И для тебя найдется! — кричит он появившемуся у калитки участковому.

Да ты что, Игоревич, я ж с тобой! — шарахается в сторону тот.

 

* * *

Я могу длить и длить этот список. Однако со временем попытки отыскать себе место в наилучшей из деревень, пусть небогатой, даже совсем нищей, но отзывающейся во мне хотя бы малой ноткой далекого родства, уступили место простому любопытству к жизни приземистой России, ее населению. Нет, во мне до сих пор сохраняется желание, даже мечта найти последний приют перед уходом за облака в тихом уголке возле сосен и говорливой речки…
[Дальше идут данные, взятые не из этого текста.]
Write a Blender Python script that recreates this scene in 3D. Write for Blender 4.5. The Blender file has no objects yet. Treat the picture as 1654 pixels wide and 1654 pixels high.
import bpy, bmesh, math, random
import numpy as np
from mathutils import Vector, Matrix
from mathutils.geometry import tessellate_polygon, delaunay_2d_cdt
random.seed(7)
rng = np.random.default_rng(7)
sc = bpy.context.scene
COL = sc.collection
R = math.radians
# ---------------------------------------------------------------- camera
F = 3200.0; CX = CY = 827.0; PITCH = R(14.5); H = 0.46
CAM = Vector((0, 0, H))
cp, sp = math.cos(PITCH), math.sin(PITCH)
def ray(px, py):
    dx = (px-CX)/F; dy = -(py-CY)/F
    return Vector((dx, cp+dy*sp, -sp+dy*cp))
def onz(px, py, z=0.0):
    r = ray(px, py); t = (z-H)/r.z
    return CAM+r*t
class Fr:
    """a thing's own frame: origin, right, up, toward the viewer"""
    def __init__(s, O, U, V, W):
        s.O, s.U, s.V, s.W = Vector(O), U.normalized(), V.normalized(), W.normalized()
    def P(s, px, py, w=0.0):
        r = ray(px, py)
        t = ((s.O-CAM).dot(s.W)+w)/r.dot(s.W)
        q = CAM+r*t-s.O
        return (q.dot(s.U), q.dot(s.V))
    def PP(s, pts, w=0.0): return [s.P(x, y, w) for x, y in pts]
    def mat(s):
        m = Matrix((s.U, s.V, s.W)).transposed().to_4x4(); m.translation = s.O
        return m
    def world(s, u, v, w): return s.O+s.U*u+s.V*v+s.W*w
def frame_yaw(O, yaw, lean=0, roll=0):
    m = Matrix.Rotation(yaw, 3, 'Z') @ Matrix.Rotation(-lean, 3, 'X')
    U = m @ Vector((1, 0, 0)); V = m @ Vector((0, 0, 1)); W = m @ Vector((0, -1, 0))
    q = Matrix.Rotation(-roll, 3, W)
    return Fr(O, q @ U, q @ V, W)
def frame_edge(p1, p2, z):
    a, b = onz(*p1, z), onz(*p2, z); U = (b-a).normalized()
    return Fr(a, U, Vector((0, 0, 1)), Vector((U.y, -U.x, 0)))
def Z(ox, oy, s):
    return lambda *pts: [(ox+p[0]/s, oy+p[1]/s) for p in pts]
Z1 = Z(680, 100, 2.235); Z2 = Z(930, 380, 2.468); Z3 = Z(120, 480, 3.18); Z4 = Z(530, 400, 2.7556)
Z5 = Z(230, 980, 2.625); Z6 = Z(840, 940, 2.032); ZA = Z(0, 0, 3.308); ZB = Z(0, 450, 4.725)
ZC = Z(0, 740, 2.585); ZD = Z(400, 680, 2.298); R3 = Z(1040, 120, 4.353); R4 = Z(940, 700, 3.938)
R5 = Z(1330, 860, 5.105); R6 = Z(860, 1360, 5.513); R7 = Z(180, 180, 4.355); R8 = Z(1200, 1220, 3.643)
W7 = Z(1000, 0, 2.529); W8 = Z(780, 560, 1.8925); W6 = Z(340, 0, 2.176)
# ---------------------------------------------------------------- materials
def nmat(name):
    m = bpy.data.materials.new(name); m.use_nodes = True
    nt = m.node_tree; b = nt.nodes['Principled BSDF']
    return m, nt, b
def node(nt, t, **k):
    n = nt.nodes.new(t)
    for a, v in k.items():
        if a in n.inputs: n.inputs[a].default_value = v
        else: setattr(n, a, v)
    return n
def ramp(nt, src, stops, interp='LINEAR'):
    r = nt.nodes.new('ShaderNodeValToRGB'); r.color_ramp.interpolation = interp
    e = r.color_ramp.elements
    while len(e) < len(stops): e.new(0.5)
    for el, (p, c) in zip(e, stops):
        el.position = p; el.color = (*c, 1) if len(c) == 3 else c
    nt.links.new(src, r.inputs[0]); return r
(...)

И однажды такая вот деревенька, деревенька-мечта с соснами и речушкой нежно прижала меня к себе, погладила по голове и сказала:

Твой дом не здесь. Видишь, холмики на взгорке, совсем заросли и почти сровнялись с прочей землей? Их дети давно позабыли сюда дорогу, и ничто не вернет детей сюда. А для тебя они пововсе чужие, не надо тебе беспокоить их. — И, легонько подтолкнув меня в спину, направила: — Иди домой!

Деревня — матерь человеческая. Болит у матери — болит у каждого из ее сыновей, да не всякий про то узнает, почувствует, распознает волнами прошедший однажды озноб или легкий укол в груди. Можно память свою научить многое забыть, но что наша память по сравнению с памятью земли, которая едина и знает про всех живших когда-то и живущих ныне, знает каждым нервом своим, каждой клеточкой?.. И надо же — еще и любит!
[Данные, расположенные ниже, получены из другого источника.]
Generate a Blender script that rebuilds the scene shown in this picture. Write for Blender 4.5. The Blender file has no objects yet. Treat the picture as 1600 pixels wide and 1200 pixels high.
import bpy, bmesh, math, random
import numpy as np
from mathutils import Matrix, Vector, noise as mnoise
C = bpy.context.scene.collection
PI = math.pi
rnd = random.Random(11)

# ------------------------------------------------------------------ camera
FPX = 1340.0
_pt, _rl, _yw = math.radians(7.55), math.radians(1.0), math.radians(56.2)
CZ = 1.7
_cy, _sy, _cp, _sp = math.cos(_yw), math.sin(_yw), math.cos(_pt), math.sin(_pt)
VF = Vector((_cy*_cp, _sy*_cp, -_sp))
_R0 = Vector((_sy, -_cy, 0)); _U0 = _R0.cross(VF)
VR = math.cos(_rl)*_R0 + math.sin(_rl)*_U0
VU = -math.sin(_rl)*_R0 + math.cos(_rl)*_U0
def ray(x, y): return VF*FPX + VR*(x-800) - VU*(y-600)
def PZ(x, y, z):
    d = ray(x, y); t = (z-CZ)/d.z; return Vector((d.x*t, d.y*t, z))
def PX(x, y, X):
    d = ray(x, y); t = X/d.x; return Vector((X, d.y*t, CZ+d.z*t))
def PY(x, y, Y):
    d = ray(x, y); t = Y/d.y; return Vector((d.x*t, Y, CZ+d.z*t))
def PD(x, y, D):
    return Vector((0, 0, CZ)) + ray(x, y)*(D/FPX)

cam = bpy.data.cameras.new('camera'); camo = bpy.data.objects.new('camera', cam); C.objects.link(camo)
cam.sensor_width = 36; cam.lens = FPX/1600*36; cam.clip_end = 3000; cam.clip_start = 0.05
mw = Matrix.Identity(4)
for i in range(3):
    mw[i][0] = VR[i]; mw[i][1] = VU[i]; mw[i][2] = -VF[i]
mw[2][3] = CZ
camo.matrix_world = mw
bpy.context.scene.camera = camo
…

Сказано Валентином Курбатовым: «Сегодня мы стали однодневны и так стремительны, что у нас как будто нет позади истории и впереди ее нет. Мы живем только сегодняшним днем и тем кратким плоским мгновением, как фотография со вспышкой. Я скорблю из-за нарушаемой целостности, непоследовательности русской истории, что мы так капризно движемся и не можем найти себя».

…Да, я горожанин, и никуда мне от этого не деться. Но как спрятаться, как уйти от неустанного древнего позыва, от того, что было тобой когда-то и пребудет вовеки пусть самой тонкой, самой незримой нитью?

Разглядел же Башунов:

 

Все дальше,

все тоньше,

все чище

детская плачет душа.

 

Ночами проходит, пролетает череда встреченных лиц — памятных, забытых, полузабытых. А то и не лица — кресты, пирамидки да печные трубы над бурьяном. Суха моя подушка.